Records with scene code

****************************************

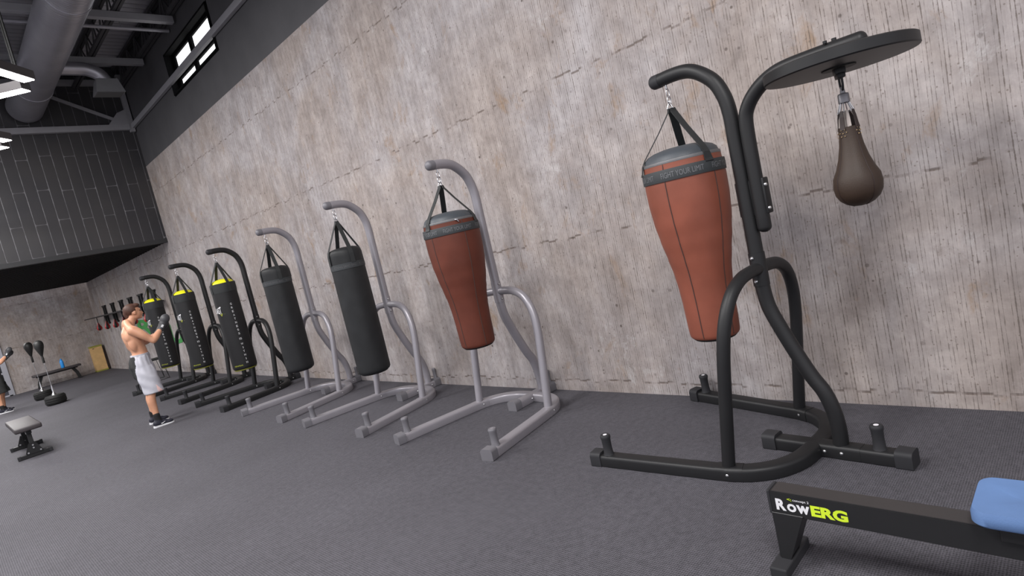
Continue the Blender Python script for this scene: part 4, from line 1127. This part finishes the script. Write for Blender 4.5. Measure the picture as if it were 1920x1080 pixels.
    # boxing gloves
    for s in (1, -1):
        wr = Vector((.315, s * .170, 1.345)) if s < 0 else Vector((.300, s * .060, 1.285))
        d_ = Vector((.42, 0, .60)).normalized() if s < 0 else Vector((.50, -.12, .48)).normalized()
        bm = bmesh.new(); c = wr + d_ * .155
        q = Vector((1, 0, 0)).rotation_difference(d_).to_matrix()
        ball(bm, c, (.078, .054, .064), 18, q); ball(bm, wr + d_ * .085, (.062, .043, .050), 14, q)
        ball(bm, c + q @ Vector((-.02, -s * .042, .03)), (.048, .022, .024), 12, q)       # thumb
        gm = remesh(bm, .009, 2); go = link('glove', gm, 'glove', r); shade(go.data, 180)
        bm = bmesh.new(); sweep(bm, [wr - d_ * .035, wr + d_ * .02, wr + d_ * .06], circ(.040, 18), scale=[1., 1., 1.08]); link('cuff', bm, 'glove', go, True)
        bm = bmesh.new(); box(bm, wr + d_ * .045 + Vector((.0, s * .041 if s < 0 else -.041, 0)), (.040, .010, .028), .003, q); link('cuff_label', bm, 'sole', go, True)
    return r
pa = build_person('grey_cloth', True); pa.location = (2.035, 9.90, 0); pa.rotation_euler.z = rad(-2)
tag(pa, 'shirtless person in pale grey shorts and boxing gloves facing the bags, guard raised', 'person')
pb2 = build_person('black_cloth', False); pb2.location = (.92, 19.35, 0); pb2.rotation_euler.z = rad(-4)
tag(pb2, 'shirtless person in black shorts and boxing gloves near the far door, cut by the frame', 'person')

# ------------------------------------------------------------------ light
wd = bpy.data.worlds.new('world'); scene.world = wd; wd.use_nodes = True
bg = wd.node_tree.nodes['Background']; bg.inputs[0].default_value = (.93, .93, 1., 1); bg.inputs[1].default_value = 1.10
def area(name, loc, size, power, rot=(0, 0, 0), col=(1, .98, .97)):
    l = bpy.data.lights.new(name, 'AREA'); l.shape = 'RECTANGLE'; l.size, l.size_y = size; l.energy = power; l.color = col
    o = bpy.data.objects.new(name, l); COL.objects.link(o); o.location = loc; o.rotation_euler = rot; return o
for i, (x, y) in enumerate(((.6, -1.), (.6, 3.5), (.3, 8.0), (.3, 11.8))):
    area('overhead_fill', (x - 1.3, y, 5.6), (2.6, 1.4), 330)  # unseen soft lamps added overhead to light the long wall and floor
for i, y in enumerate((17.0, 21.5)):
    area('bay_fill', (.0, y, 2.95), (2.5, .8), 190)  # unseen fill added under the soffit to brighten the far wall

# ------------------------------------------------------------------ camera
cam = bpy.data.cameras.new('camera'); co = bpy.data.objects.new('camera', cam); COL.objects.link(co)
yaw, pit, rol, F = .77230724, .101871968, .227588926, 1109.0947
f = Vector((math.sin(yaw) * math.cos(pit), math.cos(yaw) * math.cos(pit), -math.sin(pit))); rr = Vector((math.cos(yaw), -math.sin(yaw), 0)); dd = f.cross(rr)
right = math.cos(rol) * rr + math.sin(rol) * dd; down = -math.sin(rol) * rr + math.cos(rol) * dd
mw = Matrix((right, -down, -f)).transposed().to_4x4(); mw.translation = Vector((0, 0, 1.65))
co.matrix_world = mw
cam.sensor_width = 36; cam.lens = F / 1920 * 36; cam.clip_start = .05; cam.clip_end = 200
scene.camera = co
scene.view_settings.view_transform = 'Standard'; scene.view_settings.look = 'None'
scene.view_settings.gamma = 1; scene.view_settings.use_curve_mapping = False
scene.view_settings.exposure = 0.0
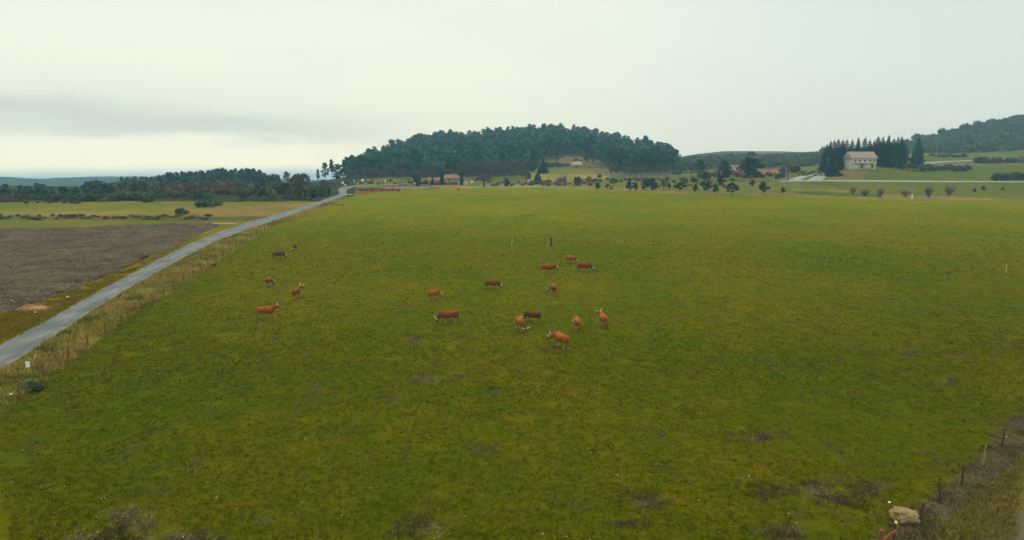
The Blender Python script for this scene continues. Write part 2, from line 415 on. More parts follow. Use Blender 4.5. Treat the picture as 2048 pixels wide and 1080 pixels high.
idx = np.arange(NC * ND).reshape(ND, NC)
quads = np.stack([idx[:-1, :-1], idx[:-1, 1:], idx[1:, 1:], idx[1:, :-1]], -1).reshape(-1, 4)
def np_mesh(name, verts, quads, mat, attrs=(), smooth=True):
    me = bpy.data.meshes.new(name); k = quads.shape[1]
    me.vertices.add(len(verts)); me.vertices.foreach_set('co', np.ascontiguousarray(verts, dtype=np.float32).ravel())
    me.loops.add(quads.size); me.loops.foreach_set('vertex_index', np.ascontiguousarray(quads, dtype=np.int32).ravel())
    me.polygons.add(len(quads)); me.polygons.foreach_set('loop_start', np.arange(len(quads), dtype=np.int32) * k)
    me.update(calc_edges=True)
    for nm, typ, data in attrs:
        a = me.attributes.new(nm, typ, 'POINT')
        a.data.foreach_set('color' if typ == 'FLOAT_COLOR' else 'value', np.ascontiguousarray(data, dtype=np.float32).ravel())
    if smooth: me.polygons.foreach_set('use_smooth', np.ones(len(quads), dtype=bool))
    if mat: me.materials.append(mat)
    o = bpy.data.objects.new(name, me); col.objects.link(o); return o

def soil_nodes(t, pos):
    n1 = t.noise(pos, 1.3, 6, 0.7); n2 = t.noise(pos, 6.0, 5, 0.7)
    s = t.mix(t.mr(n1, 0.35, 0.65), (0.040, 0.026, 0.014), (0.090, 0.060, 0.034))
    s = t.mix(t.mr(n2, 0.58, 0.72), s, (0.17, 0.125, 0.07))
    s = t.mix(t.mr(n2, 0.44, 0.32), s, (0.026, 0.020, 0.014))
    return s
gm = bpy.data.materials.new('ground_cover'); gm.use_nodes = True
t = NT(gm.node_tree); b = t.n['Principled BSDF']; b.inputs['Roughness'].default_value = 0.95; b.inputs['Specular IOR Level'].default_value = 0.0
pos = t.node('ShaderNodeNewGeometry').outputs['Position']
cv = t.attr('cover')
na = t.noise(t.scale(pos, 0.05, 0.035, 0.05), 1.0, 5, 0.6)      # broad swathes
nb = t.noise(pos, 0.45, 5, 0.65)                                 # patches of 2 m
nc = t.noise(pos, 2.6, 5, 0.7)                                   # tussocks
nd = t.noise(t.scale(pos, 0.22, 0.022, 0.1), 1.0, 4, 0.6)        # mowing lines running away
hs = t.mix(t.mr(na, 0.36, 0.64), t.mix(1.0, cv, (0.74, 0.97, 0.8), 'MULTIPLY'), t.mix(1.0, cv, (1.14, 1.03, 1.1), 'MULTIPLY'))
hs = t.mix(t.mr(nd, 0.4, 0.66, 0.0, 0.45), hs, t.mix(1.0, hs, (1.16, 1.0, 1.1), 'MULTIPLY'))
hs = t.mix(t.mr(nb, 0.5, 0.68, 0.0, 0.95), hs, t.mix(1.0, hs, (1.42, 1.12, 1.5), 'MULTIPLY'))
hs = t.mix(t.mr(nb, 0.47, 0.31, 0.0, 0.9), hs, t.mix(1.0, hs, (0.52, 0.78, 0.7), 'MULTIPLY'))
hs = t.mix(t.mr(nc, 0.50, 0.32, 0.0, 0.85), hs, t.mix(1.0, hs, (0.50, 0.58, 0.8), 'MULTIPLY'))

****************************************

*Directive*
Repeat the records above exactly, leaving out any pictures they contain.

*Response for this exercise*
Continue the Blender Python script for this scene: part 4, from line 1127. This part finishes the script. Write for Blender 4.5. Measure the picture as if it were 1920x1080 pixels.
    # boxing gloves
    for s in (1, -1):
        wr = Vector((.315, s * .170, 1.345)) if s < 0 else Vector((.300, s * .060, 1.285))
        d_ = Vector((.42, 0, .60)).normalized() if s < 0 else Vector((.50, -.12, .48)).normalized()
        bm = bmesh.new(); c = wr + d_ * .155
        q = Vector((1, 0, 0)).rotation_difference(d_).to_matrix()
        ball(bm, c, (.078, .054, .064), 18, q); ball(bm, wr + d_ * .085, (.062, .043, .050), 14, q)
        ball(bm, c + q @ Vector((-.02, -s * .042, .03)), (.048, .022, .024), 12, q)       # thumb
        gm = remesh(bm, .009, 2); go = link('glove', gm, 'glove', r); shade(go.data, 180)
        bm = bmesh.new(); sweep(bm, [wr - d_ * .035, wr + d_ * .02, wr + d_ * .06], circ(.040, 18), scale=[1., 1., 1.08]); link('cuff', bm, 'glove', go, True)
        bm = bmesh.new(); box(bm, wr + d_ * .045 + Vector((.0, s * .041 if s < 0 else -.041, 0)), (.040, .010, .028), .003, q); link('cuff_label', bm, 'sole', go, True)
    return r
pa = build_person('grey_cloth', True); pa.location = (2.035, 9.90, 0); pa.rotation_euler.z = rad(-2)
tag(pa, 'shirtless person in pale grey shorts and boxing gloves facing the bags, guard raised', 'person')
pb2 = build_person('black_cloth', False); pb2.location = (.92, 19.35, 0); pb2.rotation_euler.z = rad(-4)
tag(pb2, 'shirtless person in black shorts and boxing gloves near the far door, cut by the frame', 'person')

# ------------------------------------------------------------------ light
wd = bpy.data.worlds.new('world'); scene.world = wd; wd.use_nodes = True
bg = wd.node_tree.nodes['Background']; bg.inputs[0].default_value = (.93, .93, 1., 1); bg.inputs[1].default_value = 1.10
def area(name, loc, size, power, rot=(0, 0, 0), col=(1, .98, .97)):
    l = bpy.data.lights.new(name, 'AREA'); l.shape = 'RECTANGLE'; l.size, l.size_y = size; l.energy = power; l.color = col
    o = bpy.data.objects.new(name, l); COL.objects.link(o); o.location = loc; o.rotation_euler = rot; return o
for i, (x, y) in enumerate(((.6, -1.), (.6, 3.5), (.3, 8.0), (.3, 11.8))):
    area('overhead_fill', (x - 1.3, y, 5.6), (2.6, 1.4), 330)  # unseen soft lamps added overhead to light the long wall and floor
for i, y in enumerate((17.0, 21.5)):
    area('bay_fill', (.0, y, 2.95), (2.5, .8), 190)  # unseen fill added under the soffit to brighten the far wall

# ------------------------------------------------------------------ camera
cam = bpy.data.cameras.new('camera'); co = bpy.data.objects.new('camera', cam); COL.objects.link(co)
yaw, pit, rol, F = .77230724, .101871968, .227588926, 1109.0947
f = Vector((math.sin(yaw) * math.cos(pit), math.cos(yaw) * math.cos(pit), -math.sin(pit))); rr = Vector((math.cos(yaw), -math.sin(yaw), 0)); dd = f.cross(rr)
right = math.cos(rol) * rr + math.sin(rol) * dd; down = -math.sin(rol) * rr + math.cos(rol) * dd
mw = Matrix((right, -down, -f)).transposed().to_4x4(); mw.translation = Vector((0, 0, 1.65))
co.matrix_world = mw
cam.sensor_width = 36; cam.lens = F / 1920 * 36; cam.clip_start = .05; cam.clip_end = 200
scene.camera = co
scene.view_settings.view_transform = 'Standard'; scene.view_settings.look = 'None'
scene.view_settings.gamma = 1; scene.view_settings.use_curve_mapping = False
scene.view_settings.exposure = 0.0
The Blender Python script for this scene continues. Write part 2, from line 415 on. More parts follow. Use Blender 4.5. Treat the picture as 2048 pixels wide and 1080 pixels high.
idx = np.arange(NC * ND).reshape(ND, NC)
quads = np.stack([idx[:-1, :-1], idx[:-1, 1:], idx[1:, 1:], idx[1:, :-1]], -1).reshape(-1, 4)
def np_mesh(name, verts, quads, mat, attrs=(), smooth=True):
    me = bpy.data.meshes.new(name); k = quads.shape[1]
    me.vertices.add(len(verts)); me.vertices.foreach_set('co', np.ascontiguousarray(verts, dtype=np.float32).ravel())
    me.loops.add(quads.size); me.loops.foreach_set('vertex_index', np.ascontiguousarray(quads, dtype=np.int32).ravel())
    me.polygons.add(len(quads)); me.polygons.foreach_set('loop_start', np.arange(len(quads), dtype=np.int32) * k)
    me.update(calc_edges=True)
    for nm, typ, data in attrs:
        a = me.attributes.new(nm, typ, 'POINT')
        a.data.foreach_set('color' if typ == 'FLOAT_COLOR' else 'value', np.ascontiguousarray(data, dtype=np.float32).ravel())
    if smooth: me.polygons.foreach_set('use_smooth', np.ones(len(quads), dtype=bool))
    if mat: me.materials.append(mat)
    o = bpy.data.objects.new(name, me); col.objects.link(o); return o

def soil_nodes(t, pos):
    n1 = t.noise(pos, 1.3, 6, 0.7); n2 = t.noise(pos, 6.0, 5, 0.7)
    s = t.mix(t.mr(n1, 0.35, 0.65), (0.040, 0.026, 0.014), (0.090, 0.060, 0.034))
    s = t.mix(t.mr(n2, 0.58, 0.72), s, (0.17, 0.125, 0.07))
    s = t.mix(t.mr(n2, 0.44, 0.32), s, (0.026, 0.020, 0.014))
    return s
gm = bpy.data.materials.new('ground_cover'); gm.use_nodes = True
t = NT(gm.node_tree); b = t.n['Principled BSDF']; b.inputs['Roughness'].default_value = 0.95; b.inputs['Specular IOR Level'].default_value = 0.0
pos = t.node('ShaderNodeNewGeometry').outputs['Position']
cv = t.attr('cover')
na = t.noise(t.scale(pos, 0.05, 0.035, 0.05), 1.0, 5, 0.6)      # broad swathes
nb = t.noise(pos, 0.45, 5, 0.65)                                 # patches of 2 m
nc = t.noise(pos, 2.6, 5, 0.7)                                   # tussocks
nd = t.noise(t.scale(pos, 0.22, 0.022, 0.1), 1.0, 4, 0.6)        # mowing lines running away
hs = t.mix(t.mr(na, 0.36, 0.64), t.mix(1.0, cv, (0.74, 0.97, 0.8), 'MULTIPLY'), t.mix(1.0, cv, (1.14, 1.03, 1.1), 'MULTIPLY'))
hs = t.mix(t.mr(nd, 0.4, 0.66, 0.0, 0.45), hs, t.mix(1.0, hs, (1.16, 1.0, 1.1), 'MULTIPLY'))
hs = t.mix(t.mr(nb, 0.5, 0.68, 0.0, 0.95), hs, t.mix(1.0, hs, (1.42, 1.12, 1.5), 'MULTIPLY'))
hs = t.mix(t.mr(nb, 0.47, 0.31, 0.0, 0.9), hs, t.mix(1.0, hs, (0.52, 0.78, 0.7), 'MULTIPLY'))
hs = t.mix(t.mr(nc, 0.50, 0.32, 0.0, 0.85), hs, t.mix(1.0, hs, (0.50, 0.58, 0.8), 'MULTIPLY'))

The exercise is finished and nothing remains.